Tuesday 7 May 2024

Hello sadness


 I have to befriend sadness, there is no point of resisting it, it is stupid to try to push it away if my days and nights. I welcome you to my life, I don’t have a specific routine, but please try to be gentle in your visits, can you give me signs that you are approaching me. Sadness, as you know, I’m obliged to do things, to deal with people and finish work. So, please don’t slap me suddenly, don’t paralyze me amidst what I’m doing, I don’t claim that I’m doing anything important, but crying in a crowd can’t and wont be justified. Sadness, I’m approaching half a century and I must admit that we have never met before, some people envy me for this, anyway let’s have a friendly relationship.
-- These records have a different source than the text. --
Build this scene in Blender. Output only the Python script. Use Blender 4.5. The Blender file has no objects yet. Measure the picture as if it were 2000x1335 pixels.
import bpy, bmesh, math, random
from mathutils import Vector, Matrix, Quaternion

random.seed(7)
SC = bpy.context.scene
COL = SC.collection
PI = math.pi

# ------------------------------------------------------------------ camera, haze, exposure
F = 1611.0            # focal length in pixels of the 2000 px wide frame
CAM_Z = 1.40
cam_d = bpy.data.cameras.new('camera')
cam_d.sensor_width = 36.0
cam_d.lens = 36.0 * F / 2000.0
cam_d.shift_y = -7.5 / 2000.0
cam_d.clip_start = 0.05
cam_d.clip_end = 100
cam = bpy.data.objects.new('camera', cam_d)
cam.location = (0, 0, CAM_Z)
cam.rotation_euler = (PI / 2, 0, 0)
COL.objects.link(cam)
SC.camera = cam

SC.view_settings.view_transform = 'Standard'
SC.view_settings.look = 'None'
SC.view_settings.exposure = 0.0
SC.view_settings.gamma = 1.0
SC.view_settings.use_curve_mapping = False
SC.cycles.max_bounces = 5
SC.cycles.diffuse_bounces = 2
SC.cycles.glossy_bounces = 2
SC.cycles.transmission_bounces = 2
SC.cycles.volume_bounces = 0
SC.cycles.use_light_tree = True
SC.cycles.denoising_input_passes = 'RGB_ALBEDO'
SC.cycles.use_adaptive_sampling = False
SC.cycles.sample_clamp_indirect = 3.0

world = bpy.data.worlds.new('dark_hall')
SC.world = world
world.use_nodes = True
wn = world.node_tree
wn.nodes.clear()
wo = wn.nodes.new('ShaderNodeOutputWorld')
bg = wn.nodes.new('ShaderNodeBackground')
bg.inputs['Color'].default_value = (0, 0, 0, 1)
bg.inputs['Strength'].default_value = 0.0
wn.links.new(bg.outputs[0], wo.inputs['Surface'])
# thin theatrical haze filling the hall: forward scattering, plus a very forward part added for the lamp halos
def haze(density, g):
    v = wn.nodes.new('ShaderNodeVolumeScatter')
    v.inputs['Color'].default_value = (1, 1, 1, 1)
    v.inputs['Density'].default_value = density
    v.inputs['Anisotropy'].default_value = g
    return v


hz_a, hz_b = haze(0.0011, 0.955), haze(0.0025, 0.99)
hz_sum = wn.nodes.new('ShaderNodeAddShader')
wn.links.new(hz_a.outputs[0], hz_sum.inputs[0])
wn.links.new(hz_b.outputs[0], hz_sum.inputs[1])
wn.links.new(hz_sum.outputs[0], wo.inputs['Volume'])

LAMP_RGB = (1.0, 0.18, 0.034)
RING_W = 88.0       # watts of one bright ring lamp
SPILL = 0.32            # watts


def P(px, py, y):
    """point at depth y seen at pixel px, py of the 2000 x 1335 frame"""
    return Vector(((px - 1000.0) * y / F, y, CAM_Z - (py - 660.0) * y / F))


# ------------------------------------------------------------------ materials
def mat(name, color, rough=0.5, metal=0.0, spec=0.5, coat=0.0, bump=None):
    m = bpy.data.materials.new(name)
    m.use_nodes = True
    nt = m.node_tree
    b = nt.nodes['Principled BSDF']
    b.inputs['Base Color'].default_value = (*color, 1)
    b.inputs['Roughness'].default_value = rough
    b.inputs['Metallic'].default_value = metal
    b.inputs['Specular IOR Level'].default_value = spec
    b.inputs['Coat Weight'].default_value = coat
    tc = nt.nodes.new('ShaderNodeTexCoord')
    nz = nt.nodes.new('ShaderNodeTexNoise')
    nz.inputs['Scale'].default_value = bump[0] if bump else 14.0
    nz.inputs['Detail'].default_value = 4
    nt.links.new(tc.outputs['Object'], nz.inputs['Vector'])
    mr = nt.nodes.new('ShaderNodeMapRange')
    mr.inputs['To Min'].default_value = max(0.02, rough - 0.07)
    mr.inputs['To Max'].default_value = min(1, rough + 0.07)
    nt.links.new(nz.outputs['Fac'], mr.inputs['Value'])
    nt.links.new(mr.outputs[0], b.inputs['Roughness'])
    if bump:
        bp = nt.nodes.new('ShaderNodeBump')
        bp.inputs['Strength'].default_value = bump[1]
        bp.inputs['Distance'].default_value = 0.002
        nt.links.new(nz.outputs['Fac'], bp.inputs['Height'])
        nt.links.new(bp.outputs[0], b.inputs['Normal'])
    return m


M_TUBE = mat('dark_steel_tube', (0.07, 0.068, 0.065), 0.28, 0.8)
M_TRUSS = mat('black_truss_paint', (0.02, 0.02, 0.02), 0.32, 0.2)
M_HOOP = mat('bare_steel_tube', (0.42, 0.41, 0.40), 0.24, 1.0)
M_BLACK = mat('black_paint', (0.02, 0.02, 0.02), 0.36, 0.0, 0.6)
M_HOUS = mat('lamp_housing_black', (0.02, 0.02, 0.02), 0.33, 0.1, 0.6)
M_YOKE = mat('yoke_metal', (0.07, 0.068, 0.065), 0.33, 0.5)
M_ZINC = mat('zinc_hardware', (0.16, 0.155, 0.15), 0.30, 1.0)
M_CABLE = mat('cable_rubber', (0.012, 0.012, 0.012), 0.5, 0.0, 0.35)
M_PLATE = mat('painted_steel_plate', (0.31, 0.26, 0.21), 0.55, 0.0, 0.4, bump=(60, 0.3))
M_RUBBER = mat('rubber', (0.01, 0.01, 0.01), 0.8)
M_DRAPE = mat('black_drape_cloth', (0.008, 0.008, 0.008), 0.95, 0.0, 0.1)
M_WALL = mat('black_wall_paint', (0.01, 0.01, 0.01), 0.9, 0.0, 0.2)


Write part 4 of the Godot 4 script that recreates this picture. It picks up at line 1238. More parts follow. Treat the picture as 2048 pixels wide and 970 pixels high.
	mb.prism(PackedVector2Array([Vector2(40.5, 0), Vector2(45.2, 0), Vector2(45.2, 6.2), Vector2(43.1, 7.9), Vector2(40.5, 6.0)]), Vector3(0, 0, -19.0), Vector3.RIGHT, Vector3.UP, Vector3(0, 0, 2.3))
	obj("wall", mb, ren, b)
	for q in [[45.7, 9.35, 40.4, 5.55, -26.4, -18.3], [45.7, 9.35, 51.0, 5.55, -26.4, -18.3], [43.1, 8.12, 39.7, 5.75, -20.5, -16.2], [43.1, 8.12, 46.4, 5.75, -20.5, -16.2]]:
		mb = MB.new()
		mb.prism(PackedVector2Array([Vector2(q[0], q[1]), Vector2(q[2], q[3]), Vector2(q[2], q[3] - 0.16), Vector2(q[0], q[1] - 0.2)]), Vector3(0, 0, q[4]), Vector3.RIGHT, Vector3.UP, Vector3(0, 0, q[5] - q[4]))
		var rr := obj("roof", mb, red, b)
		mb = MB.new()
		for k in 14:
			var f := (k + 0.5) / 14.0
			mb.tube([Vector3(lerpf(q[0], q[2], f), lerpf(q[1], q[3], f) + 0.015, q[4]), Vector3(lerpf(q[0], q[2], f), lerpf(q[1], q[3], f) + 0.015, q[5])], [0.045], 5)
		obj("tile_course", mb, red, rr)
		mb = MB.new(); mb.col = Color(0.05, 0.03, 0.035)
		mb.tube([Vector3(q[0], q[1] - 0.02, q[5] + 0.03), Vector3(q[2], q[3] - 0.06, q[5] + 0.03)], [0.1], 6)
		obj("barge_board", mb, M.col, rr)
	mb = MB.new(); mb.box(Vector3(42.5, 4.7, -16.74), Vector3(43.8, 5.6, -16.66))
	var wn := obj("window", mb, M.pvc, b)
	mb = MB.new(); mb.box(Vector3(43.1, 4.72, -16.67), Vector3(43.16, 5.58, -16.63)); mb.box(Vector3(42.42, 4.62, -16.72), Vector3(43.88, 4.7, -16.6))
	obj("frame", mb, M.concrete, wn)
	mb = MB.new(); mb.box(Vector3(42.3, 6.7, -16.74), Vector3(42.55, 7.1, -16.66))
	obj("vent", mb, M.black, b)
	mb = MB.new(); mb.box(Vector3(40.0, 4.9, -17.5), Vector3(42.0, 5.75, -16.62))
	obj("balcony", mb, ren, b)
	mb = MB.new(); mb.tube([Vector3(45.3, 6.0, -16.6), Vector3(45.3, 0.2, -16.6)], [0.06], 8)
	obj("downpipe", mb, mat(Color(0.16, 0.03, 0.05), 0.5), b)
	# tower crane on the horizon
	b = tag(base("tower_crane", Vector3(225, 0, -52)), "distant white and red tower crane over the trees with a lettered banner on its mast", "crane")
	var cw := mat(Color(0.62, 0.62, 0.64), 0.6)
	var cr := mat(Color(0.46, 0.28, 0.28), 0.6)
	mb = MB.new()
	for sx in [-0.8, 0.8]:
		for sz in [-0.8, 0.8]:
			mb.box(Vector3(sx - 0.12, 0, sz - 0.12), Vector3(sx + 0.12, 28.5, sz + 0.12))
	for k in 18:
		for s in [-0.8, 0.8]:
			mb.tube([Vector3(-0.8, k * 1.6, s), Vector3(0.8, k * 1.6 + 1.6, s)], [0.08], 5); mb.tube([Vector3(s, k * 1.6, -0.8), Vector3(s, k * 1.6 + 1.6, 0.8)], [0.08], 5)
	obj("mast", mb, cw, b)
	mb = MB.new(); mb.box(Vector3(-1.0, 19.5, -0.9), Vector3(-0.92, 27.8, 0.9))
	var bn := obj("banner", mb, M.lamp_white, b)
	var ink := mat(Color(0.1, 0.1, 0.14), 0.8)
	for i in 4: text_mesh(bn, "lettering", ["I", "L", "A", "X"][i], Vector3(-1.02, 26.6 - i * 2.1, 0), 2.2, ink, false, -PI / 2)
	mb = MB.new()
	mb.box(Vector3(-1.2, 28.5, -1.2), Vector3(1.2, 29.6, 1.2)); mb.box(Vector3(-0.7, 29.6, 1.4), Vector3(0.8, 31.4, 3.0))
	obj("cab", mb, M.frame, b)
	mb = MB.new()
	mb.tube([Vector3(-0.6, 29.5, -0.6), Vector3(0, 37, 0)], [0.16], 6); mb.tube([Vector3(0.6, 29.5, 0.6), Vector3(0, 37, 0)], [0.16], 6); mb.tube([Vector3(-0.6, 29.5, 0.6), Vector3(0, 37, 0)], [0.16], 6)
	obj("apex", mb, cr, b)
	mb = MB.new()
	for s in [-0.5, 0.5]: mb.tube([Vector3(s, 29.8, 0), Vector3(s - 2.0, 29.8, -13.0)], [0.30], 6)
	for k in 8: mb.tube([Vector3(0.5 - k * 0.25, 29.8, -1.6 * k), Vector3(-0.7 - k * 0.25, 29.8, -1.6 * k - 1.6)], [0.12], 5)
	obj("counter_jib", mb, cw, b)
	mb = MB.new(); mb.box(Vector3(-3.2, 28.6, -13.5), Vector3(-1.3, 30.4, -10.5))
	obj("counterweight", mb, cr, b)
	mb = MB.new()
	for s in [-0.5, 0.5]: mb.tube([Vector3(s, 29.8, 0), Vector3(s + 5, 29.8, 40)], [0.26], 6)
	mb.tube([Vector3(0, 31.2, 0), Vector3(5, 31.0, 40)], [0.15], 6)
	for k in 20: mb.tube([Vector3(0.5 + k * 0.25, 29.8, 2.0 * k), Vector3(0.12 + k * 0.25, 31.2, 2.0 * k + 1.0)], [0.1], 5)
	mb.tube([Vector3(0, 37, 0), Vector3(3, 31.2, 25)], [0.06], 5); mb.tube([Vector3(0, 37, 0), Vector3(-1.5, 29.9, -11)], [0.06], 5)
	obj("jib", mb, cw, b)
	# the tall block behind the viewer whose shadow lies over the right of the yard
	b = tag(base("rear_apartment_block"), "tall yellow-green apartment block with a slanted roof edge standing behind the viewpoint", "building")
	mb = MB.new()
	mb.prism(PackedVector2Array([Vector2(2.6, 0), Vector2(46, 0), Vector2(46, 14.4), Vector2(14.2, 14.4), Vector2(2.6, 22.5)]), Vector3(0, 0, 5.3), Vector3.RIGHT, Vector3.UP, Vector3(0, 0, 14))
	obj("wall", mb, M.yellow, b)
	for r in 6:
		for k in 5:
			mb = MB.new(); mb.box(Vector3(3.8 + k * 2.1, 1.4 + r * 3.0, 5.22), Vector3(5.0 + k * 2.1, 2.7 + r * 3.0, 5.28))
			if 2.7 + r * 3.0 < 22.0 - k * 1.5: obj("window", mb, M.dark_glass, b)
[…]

I surrendered to you, it took me a while, but it happened, I just need to be ready to receive you, host you and share my moments with you. I know that it’s a personal journey, one that I can’t get advices or recommendations from friends, I’m not haggling here, I told you I surrendered, but as we will be friends, please tell me what should I expect, what will change after embracing you and quitting the hopeless resistance. You know that I’m tired, you have been there from the start, you saw how I tried to conceal you with memories, fake laughs and neutral messages, but nothing worked, I must admit you are grander than any other feeling that surrounded me lately. I have mistaken you for despair, and sometimes for bitterness or other emotions, but you are here hugging me tightly and introducing yourself as true sadness, my life parter for my coming days. You are profound, strong and attentive, I thought that you would be slightly passive or absent minded but, no, you comment on every scene, melody or sigh, you hit me, just to live and relive the pain again and again. Should I be grateful? Anyway, as I told you there i am don’t with questions, and from now on I will follow your instructions, I will cry, shout, and collapse based on the strength of your hits, I’m not expecting you to be merciful, and I will stop questioning the time needed for a full transition. I will be a sad person, ok, I have met a few of them, my eyes will loose that sparkle when excited or happy, the wrinkles will deepen and draw a map of loss, and my tone will change too. Sadness, I’m ready, welcome to my life.